Libya To Lampedusa, The Toll Of Climate Migration That Spans The Mediterranean

The death toll for Libya's catastrophic flood this week continues to rise, at the same time that the Italian island of Lampedusa raises alarms over unprecedented number of migrant arrivals. What look at first like two distinct stories are part of the same mounting crisis that the world is simply not prepared to face: climate migration.

Photograph of migrants covering themselves from the sun as they wait to be transferred away from the Lampedusa island.
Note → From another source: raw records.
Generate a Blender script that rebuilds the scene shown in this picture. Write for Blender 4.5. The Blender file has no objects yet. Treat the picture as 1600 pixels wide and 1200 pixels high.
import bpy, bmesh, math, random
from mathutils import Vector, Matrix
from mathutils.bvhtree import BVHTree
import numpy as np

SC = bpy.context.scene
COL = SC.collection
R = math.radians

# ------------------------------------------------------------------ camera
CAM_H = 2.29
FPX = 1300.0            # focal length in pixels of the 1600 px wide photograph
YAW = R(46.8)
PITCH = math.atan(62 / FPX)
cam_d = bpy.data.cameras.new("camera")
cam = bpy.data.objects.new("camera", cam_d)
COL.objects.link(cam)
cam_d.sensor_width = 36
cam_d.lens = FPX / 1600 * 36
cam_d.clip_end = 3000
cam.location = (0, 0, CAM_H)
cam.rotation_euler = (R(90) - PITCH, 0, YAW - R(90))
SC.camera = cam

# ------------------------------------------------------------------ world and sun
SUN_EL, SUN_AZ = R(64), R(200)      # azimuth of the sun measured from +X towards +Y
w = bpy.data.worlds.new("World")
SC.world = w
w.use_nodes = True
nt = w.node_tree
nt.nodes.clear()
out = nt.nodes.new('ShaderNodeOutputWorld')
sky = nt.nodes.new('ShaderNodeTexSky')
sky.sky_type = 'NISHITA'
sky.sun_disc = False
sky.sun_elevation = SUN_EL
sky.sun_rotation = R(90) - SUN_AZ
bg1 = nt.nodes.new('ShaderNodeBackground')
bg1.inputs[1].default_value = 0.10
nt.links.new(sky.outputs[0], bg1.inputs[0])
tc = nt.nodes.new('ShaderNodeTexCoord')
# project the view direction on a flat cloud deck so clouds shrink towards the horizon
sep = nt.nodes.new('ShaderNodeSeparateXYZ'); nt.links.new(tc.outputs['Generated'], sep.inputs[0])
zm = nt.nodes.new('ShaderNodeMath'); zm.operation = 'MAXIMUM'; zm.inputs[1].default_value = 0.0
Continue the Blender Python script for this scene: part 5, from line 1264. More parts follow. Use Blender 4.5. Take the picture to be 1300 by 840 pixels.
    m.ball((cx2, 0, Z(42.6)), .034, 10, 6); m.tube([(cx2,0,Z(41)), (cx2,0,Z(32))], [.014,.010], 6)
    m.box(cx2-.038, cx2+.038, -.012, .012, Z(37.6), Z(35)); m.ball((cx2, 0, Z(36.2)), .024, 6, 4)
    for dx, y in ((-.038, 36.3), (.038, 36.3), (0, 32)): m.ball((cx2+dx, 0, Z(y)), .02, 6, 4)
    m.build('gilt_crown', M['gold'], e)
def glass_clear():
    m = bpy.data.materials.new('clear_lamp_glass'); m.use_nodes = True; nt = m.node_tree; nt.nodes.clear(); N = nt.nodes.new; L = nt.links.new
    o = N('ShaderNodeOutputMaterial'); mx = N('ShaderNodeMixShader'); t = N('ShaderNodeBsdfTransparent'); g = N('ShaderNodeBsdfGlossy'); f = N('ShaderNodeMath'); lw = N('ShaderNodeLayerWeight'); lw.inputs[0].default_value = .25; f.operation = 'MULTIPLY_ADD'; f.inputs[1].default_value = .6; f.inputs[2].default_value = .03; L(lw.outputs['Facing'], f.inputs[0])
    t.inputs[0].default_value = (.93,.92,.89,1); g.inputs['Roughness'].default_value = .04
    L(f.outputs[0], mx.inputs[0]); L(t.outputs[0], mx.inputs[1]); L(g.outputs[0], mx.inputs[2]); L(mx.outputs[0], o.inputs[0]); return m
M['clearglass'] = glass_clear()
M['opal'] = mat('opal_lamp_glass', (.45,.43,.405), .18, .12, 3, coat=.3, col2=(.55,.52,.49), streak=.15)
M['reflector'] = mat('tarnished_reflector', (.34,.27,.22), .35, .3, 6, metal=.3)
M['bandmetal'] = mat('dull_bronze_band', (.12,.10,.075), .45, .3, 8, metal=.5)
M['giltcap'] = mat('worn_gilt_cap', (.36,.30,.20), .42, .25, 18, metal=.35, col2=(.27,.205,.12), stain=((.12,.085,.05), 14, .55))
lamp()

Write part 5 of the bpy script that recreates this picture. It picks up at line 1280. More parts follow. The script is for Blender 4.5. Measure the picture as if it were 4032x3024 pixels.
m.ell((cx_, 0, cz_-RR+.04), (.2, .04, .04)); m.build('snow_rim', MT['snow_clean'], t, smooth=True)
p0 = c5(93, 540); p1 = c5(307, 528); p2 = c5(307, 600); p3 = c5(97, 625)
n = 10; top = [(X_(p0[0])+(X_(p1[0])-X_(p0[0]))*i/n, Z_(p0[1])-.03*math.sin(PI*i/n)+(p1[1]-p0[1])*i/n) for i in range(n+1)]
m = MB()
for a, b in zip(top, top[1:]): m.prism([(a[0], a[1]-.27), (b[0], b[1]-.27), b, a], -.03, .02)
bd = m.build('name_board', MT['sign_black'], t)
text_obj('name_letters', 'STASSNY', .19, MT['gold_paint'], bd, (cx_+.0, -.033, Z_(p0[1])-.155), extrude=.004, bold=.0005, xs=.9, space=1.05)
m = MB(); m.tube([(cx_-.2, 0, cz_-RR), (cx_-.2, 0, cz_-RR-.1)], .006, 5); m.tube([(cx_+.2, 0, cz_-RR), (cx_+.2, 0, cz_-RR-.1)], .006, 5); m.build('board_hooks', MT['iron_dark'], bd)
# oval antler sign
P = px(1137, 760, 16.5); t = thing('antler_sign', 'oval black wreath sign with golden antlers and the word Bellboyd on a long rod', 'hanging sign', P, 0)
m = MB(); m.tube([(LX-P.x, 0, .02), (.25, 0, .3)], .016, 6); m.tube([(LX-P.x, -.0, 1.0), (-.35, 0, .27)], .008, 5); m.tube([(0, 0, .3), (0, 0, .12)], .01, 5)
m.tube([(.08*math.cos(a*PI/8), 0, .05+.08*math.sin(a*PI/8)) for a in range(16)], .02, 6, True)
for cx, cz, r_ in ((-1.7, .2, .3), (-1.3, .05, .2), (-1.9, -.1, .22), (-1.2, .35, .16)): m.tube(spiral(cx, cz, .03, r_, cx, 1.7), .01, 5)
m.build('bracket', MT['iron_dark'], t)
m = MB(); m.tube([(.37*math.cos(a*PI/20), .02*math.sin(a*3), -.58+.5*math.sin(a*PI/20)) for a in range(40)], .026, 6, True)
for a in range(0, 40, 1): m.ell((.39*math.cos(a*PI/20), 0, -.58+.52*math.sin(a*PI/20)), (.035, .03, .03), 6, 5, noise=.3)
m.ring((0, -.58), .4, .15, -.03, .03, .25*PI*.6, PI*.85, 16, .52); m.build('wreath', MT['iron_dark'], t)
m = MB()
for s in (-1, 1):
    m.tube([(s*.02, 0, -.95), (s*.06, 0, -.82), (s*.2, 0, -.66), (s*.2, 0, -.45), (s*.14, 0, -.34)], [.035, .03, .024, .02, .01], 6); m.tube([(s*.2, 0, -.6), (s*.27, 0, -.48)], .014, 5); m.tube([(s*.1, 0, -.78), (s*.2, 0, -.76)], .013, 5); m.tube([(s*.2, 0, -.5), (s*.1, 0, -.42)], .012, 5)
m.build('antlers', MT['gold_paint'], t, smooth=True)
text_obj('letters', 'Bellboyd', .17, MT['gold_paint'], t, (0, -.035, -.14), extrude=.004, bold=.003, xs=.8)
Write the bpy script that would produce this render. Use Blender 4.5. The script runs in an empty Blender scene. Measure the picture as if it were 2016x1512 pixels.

An officer stands above them and the ocean speeds in the background.

September 15, 2023, Lampedusa: Migrants wait in Cala Pisana to be transferred to other places from the island

Ciro Fusco/ZUMA
Valeria Berghinz

-Analysis-

It’s a difficult number for the brain to comprehend: 20,000. That is the current estimate of how many people were killed — the majority, likely, instantly drowned and washed away — after two dams burst during a massive storm in eastern Libya on Sunday.

As the search continues for victims (the official death count currently stands at over 11,000) in and around the city of Derna, across the Mediterranean Sea, a different number tells another troubling story: in the span of just two days, 7,000 migrants have arrived on the island of Lampedusa.

Midway between Sicily and the North African coast, the tiny Italian island has long been a destination for those hailing from all points south and east to arrive on European soil. Still, the staggering number of arrivals this week of people ready to risk their lives on the perilous journey across the Mediterranean should again set off alarms that reach far beyond the island.

Yet these two numbers — one of the thousands of dead, the other of thousands of survivors — are in some way really one story.